_Data excerpt:_
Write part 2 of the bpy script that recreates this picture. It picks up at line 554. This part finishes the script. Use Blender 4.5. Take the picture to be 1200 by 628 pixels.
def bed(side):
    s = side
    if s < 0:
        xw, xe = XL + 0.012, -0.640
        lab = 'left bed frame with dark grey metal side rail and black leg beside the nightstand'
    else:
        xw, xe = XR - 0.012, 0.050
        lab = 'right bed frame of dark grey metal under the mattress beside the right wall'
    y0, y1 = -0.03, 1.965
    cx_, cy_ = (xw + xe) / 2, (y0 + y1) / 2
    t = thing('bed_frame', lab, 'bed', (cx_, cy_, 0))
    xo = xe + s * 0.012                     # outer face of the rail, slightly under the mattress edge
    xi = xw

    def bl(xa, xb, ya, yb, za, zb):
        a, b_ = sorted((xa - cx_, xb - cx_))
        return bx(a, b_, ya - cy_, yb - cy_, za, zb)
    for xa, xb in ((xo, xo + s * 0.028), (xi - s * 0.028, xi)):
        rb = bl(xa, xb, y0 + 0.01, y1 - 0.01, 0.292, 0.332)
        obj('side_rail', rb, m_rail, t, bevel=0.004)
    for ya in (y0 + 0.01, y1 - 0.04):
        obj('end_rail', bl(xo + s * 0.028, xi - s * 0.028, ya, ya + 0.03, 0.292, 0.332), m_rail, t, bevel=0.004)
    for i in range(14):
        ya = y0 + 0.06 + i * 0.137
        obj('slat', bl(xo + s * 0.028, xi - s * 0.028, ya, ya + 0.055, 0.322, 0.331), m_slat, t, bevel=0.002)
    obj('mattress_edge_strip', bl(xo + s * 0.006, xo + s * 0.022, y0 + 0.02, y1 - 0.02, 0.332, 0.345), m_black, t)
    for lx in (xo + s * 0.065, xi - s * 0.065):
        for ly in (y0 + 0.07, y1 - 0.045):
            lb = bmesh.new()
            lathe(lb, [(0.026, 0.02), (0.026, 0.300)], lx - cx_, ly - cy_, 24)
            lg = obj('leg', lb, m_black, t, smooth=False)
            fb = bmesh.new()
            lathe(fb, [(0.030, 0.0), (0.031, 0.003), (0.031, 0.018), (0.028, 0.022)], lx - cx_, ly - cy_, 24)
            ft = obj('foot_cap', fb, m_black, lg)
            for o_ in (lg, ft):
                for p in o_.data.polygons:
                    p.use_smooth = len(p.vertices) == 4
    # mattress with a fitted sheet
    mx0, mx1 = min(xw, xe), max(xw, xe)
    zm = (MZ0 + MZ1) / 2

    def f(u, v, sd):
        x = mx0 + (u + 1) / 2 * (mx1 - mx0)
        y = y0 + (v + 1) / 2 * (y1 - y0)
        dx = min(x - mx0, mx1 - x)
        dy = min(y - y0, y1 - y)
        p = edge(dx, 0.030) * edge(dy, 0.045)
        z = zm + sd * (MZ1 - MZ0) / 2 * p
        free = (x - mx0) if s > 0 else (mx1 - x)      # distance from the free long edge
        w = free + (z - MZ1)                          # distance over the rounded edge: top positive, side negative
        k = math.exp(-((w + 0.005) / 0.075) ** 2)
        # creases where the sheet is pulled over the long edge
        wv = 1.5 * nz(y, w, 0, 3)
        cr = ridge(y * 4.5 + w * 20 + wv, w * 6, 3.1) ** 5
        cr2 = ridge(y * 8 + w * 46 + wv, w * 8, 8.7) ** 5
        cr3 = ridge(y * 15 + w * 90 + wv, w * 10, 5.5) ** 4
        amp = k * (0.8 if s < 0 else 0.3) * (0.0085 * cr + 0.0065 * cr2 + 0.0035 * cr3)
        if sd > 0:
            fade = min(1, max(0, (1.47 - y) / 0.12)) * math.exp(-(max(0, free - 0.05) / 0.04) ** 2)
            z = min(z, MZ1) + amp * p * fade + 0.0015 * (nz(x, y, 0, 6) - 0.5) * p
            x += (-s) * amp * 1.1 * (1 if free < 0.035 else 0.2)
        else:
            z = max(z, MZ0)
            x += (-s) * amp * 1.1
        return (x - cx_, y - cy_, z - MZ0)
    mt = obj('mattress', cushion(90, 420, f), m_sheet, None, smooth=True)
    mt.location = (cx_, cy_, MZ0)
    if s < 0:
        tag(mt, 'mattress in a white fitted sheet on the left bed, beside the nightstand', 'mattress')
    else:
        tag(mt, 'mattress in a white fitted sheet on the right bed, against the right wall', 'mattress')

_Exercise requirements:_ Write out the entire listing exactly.

_The response:_
Write part 2 of the bpy script that recreates this picture. It picks up at line 554. This part finishes the script. Use Blender 4.5. Take the picture to be 1200 by 628 pixels.
def bed(side):
    s = side
    if s < 0:
        xw, xe = XL + 0.012, -0.640
        lab = 'left bed frame with dark grey metal side rail and black leg beside the nightstand'
    else:
        xw, xe = XR - 0.012, 0.050
        lab = 'right bed frame of dark grey metal under the mattress beside the right wall'
    y0, y1 = -0.03, 1.965
    cx_, cy_ = (xw + xe) / 2, (y0 + y1) / 2
    t = thing('bed_frame', lab, 'bed', (cx_, cy_, 0))
    xo = xe + s * 0.012                     # outer face of the rail, slightly under the mattress edge
    xi = xw

    def bl(xa, xb, ya, yb, za, zb):
        a, b_ = sorted((xa - cx_, xb - cx_))
        return bx(a, b_, ya - cy_, yb - cy_, za, zb)
    for xa, xb in ((xo, xo + s * 0.028), (xi - s * 0.028, xi)):
        rb = bl(xa, xb, y0 + 0.01, y1 - 0.01, 0.292, 0.332)
        obj('side_rail', rb, m_rail, t, bevel=0.004)
    for ya in (y0 + 0.01, y1 - 0.04):
        obj('end_rail', bl(xo + s * 0.028, xi - s * 0.028, ya, ya + 0.03, 0.292, 0.332), m_rail, t, bevel=0.004)
    for i in range(14):
        ya = y0 + 0.06 + i * 0.137
        obj('slat', bl(xo + s * 0.028, xi - s * 0.028, ya, ya + 0.055, 0.322, 0.331), m_slat, t, bevel=0.002)
    obj('mattress_edge_strip', bl(xo + s * 0.006, xo + s * 0.022, y0 + 0.02, y1 - 0.02, 0.332, 0.345), m_black, t)
    for lx in (xo + s * 0.065, xi - s * 0.065):
        for ly in (y0 + 0.07, y1 - 0.045):
            lb = bmesh.new()
            lathe(lb, [(0.026, 0.02), (0.026, 0.300)], lx - cx_, ly - cy_, 24)
            lg = obj('leg', lb, m_black, t, smooth=False)
            fb = bmesh.new()
            lathe(fb, [(0.030, 0.0), (0.031, 0.003), (0.031, 0.018), (0.028, 0.022)], lx - cx_, ly - cy_, 24)
            ft = obj('foot_cap', fb, m_black, lg)
            for o_ in (lg, ft):
                for p in o_.data.polygons:
                    p.use_smooth = len(p.vertices) == 4
    # mattress with a fitted sheet
    mx0, mx1 = min(xw, xe), max(xw, xe)
    zm = (MZ0 + MZ1) / 2

    def f(u, v, sd):
        x = mx0 + (u + 1) / 2 * (mx1 - mx0)
        y = y0 + (v + 1) / 2 * (y1 - y0)
        dx = min(x - mx0, mx1 - x)
        dy = min(y - y0, y1 - y)
        p = edge(dx, 0.030) * edge(dy, 0.045)
        z = zm + sd * (MZ1 - MZ0) / 2 * p
        free = (x - mx0) if s > 0 else (mx1 - x)      # distance from the free long edge
        w = free + (z - MZ1)                          # distance over the rounded edge: top positive, side negative
        k = math.exp(-((w + 0.005) / 0.075) ** 2)
        # creases where the sheet is pulled over the long edge
        wv = 1.5 * nz(y, w, 0, 3)
        cr = ridge(y * 4.5 + w * 20 + wv, w * 6, 3.1) ** 5
        cr2 = ridge(y * 8 + w * 46 + wv, w * 8, 8.7) ** 5
        cr3 = ridge(y * 15 + w * 90 + wv, w * 10, 5.5) ** 4
        amp = k * (0.8 if s < 0 else 0.3) * (0.0085 * cr + 0.0065 * cr2 + 0.0035 * cr3)
        if sd > 0:
            fade = min(1, max(0, (1.47 - y) / 0.12)) * math.exp(-(max(0, free - 0.05) / 0.04) ** 2)
            z = min(z, MZ1) + amp * p * fade + 0.0015 * (nz(x, y, 0, 6) - 0.5) * p
            x += (-s) * amp * 1.1 * (1 if free < 0.035 else 0.2)
        else:
            z = max(z, MZ0)
            x += (-s) * amp * 1.1
        return (x - cx_, y - cy_, z - MZ0)
    mt = obj('mattress', cushion(90, 420, f), m_sheet, None, smooth=True)
    mt.location = (cx_, cy_, MZ0)
    if s < 0:
        tag(mt, 'mattress in a white fitted sheet on the left bed, beside the nightstand', 'mattress')
    else:
        tag(mt, 'mattress in a white fitted sheet on the right bed, against the right wall', 'mattress')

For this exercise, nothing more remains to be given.